→ **AIM OF THE EXERCISE**: Give the number of lines in this listing that contain "scene", with no other words.

→ **GIVEN INFORMATION**:

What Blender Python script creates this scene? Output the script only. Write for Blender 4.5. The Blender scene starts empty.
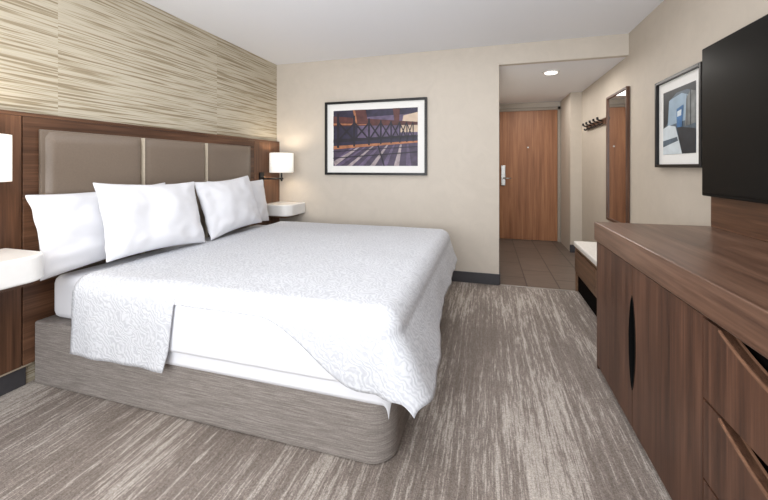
import bpy, bmesh, math, random
from mathutils import Vector, Matrix, noise
random.seed(4)
sc = bpy.context.scene
COL = sc.collection
try:
    sc.view_settings.view_transform = 'Standard'
    sc.view_settings.look = 'None'
except Exception:
    pass

def lin(c):
    r = []
    for v in c:
        v = v/255.0
        r.append(v/12.92 if v <= 0.04045 else ((v+0.055)/1.055)**2.4)
    return (r[0], r[1], r[2], 1.0)

# ------------------------------------------------------------------ materials
class NT:
    def __init__(s, name):
        s.m = bpy.data.materials.new(name); s.m.use_nodes = True
        s.t = s.m.node_tree; s.n = s.t.nodes; s.l = s.t.links
        s.b = s.n['Principled BSDF']; s.tc = s.n.new('ShaderNodeTexCoord')
    def link(s, a, b): s.l.new(a, b)
    def mapping(s, scale, loc=(0,0,0), rot=(0,0,0), src=None):
        m = s.n.new('ShaderNodeMapping')
        m.inputs['Scale'].default_value = scale
        m.inputs['Location'].default_value = loc
        m.inputs['Rotation'].default_value = rot
        s.link(src or s.tc.outputs['Object'], m.inputs['Vector'])
        return m.outputs['Vector']
    def noise(s, vec, scale=1, detail=4, rough=0.5, dist=0):
        n = s.n.new('ShaderNodeTexNoise')
        n.inputs['Scale'].default_value = scale; n.inputs['Detail'].default_value = detail
        n.inputs['Roughness'].default_value = rough; n.inputs['Distortion'].default_value = dist
        s.link(vec, n.inputs['Vector']); return n.outputs['Fac']
    def ramp(s, fac, stops):
        r = s.n.new('ShaderNodeValToRGB'); e = r.color_ramp.elements
        e[0].position, e[0].color = stops[0][0], stops[0][1]
        e[1].position, e[1].color = stops[-1][0], stops[-1][1]
        for p, c in stops[1:-1]:
            k = e.new(p); k.color = c
        s.link(fac, r.inputs['Fac']); return r.outputs['Color']
    def mix(s, fac, a, b, mode='MIX'):
        m = s.n.new('ShaderNodeMix'); m.data_type = 'RGBA'; m.blend_type = mode
        for sock, v in ((m.inputs[0], fac), (m.inputs[6], a), (m.inputs[7], b)):
            if isinstance(v, bpy.types.NodeSocket): s.link(v, sock)
            else: sock.default_value = v
        return m.outputs[2]
    def math(s, op, a, b=0.0):
        m = s.n.new('ShaderNodeMath'); m.operation = op
        for sock, v in ((m.inputs[0], a), (m.inputs[1], b)):
            if isinstance(v, bpy.types.NodeSocket): s.link(v, sock)
            else: sock.default_value = v
        return m.outputs[0]
    def bump(s, h, strength=0.2, dist=0.01):
        b = s.n.new('ShaderNodeBump'); b.inputs['Strength'].default_value = strength
        b.inputs['Distance'].default_value = dist
        s.link(h, b.inputs['Height']); s.link(b.outputs['Normal'], s.b.inputs['Normal'])
    def color(s, c):
        if isinstance(c, bpy.types.NodeSocket): s.link(c, s.b.inputs['Base Color'])
        else: s.b.inputs['Base Color'].default_value = c
    def set(s, rough=0.6, metal=0.0, spec=None, sheen=None):
        s.b.inputs['Roughness'].default_value = rough; s.b.inputs['Metallic'].default_value = metal
        if spec is not None: s.b.inputs['Specular IOR Level'].default_value = spec
        if sheen is not None: s.b.inputs['Sheen Weight'].default_value = sheen
        return s.m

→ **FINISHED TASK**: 2